Online gambling seems like a no-brainer, but Mississippi law will allow only in-person wagers at their 28 casinos to buoy the foot-traffic for local brick-and-mortar establishments. New Jersey’s proposed rates are also intended to increase tourism to its casinos. In California and Connecticut, Native American tribes are arguing that tribal governments have the exclusive rights to offer sports betting. The casinos that do get to offer online sports betting will either have to invest in digital infrastructure or make an awkward partnership with companies like DraftKings, Bet365, or FanDuel, which announced a merger on Wednesday with the Irish bookmaker Paddy Power Betfair to create a business “incredibly well-positioned to capitalize on the sports-betting market opportunity in the United States,” according to a statement released by both companies.


That mess is why the pro leagues would rather legalize sports betting through Congress with a uniform federal solution than fight dozens of separate battles over integrity fees and data licensing with various state legislatures. But given the complexities of passing laws in the current political climate, a federal solution appears unlikely, so all of these concerns—integrity fees, data rights, online gambling, types of wagering, tax rates—are likely to be determined at the state level.

There is also the issue of what states will do with the newfound money. States may follow the example of West Virginia, the epicenter one of the largest teachers strikes in years, where lawmakers earmarked sports-betting revenues to compensate teachers. But if state lotteries, the spiritual predecessor to legal sports gambling, provides any blueprint, the sports-betting revenue that ends up in state coffers may not go to the places politicians promise. Across the country, state lottery money earmarked for education is sometimes diverted to other causes. A 2007 CBS report found that education spending dropped or flattened in 21 of the 24 states that earmark lottery funds for education.

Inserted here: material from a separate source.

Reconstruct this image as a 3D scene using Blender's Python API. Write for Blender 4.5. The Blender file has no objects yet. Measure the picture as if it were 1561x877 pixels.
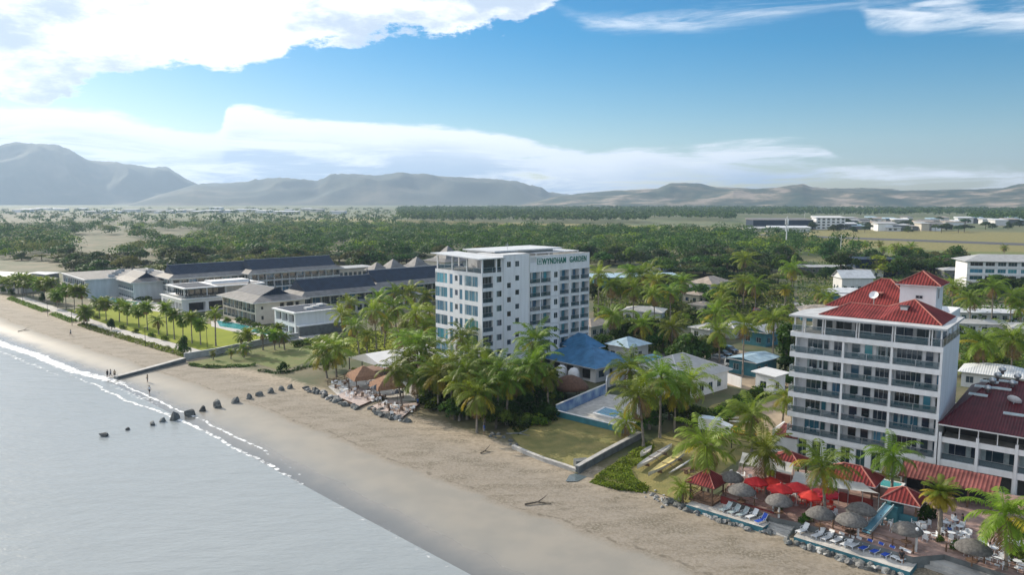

But no matter what states earmark sports-betting revenues for, lawmakers may find there is less money involved than they initially believed.

“We were in front of the New York [State] Gaming Commission, and they were always like, ‘why aren’t we getting as much money?’” said an executive at a daily fantasy sports company, who spoke on the condition of anonymity. “Overall we make good money, but per state, it’s not going to be that big. That’s how gambling is going to be. … People thinking, ‘Oh, the schools and all the roads are going to be paved because of sports gambling!’ It isn’t gonna happen.”

The stage is set for a complex battle that could take years across dozens of states before all the dust settles. And in the end, there might not be enough cash to go around to make any one group truly happy—except one.

“The big people who are going to make all the money first off are lobbyists,” the executive said. “Lobbyists and [politicians getting] political contributions.”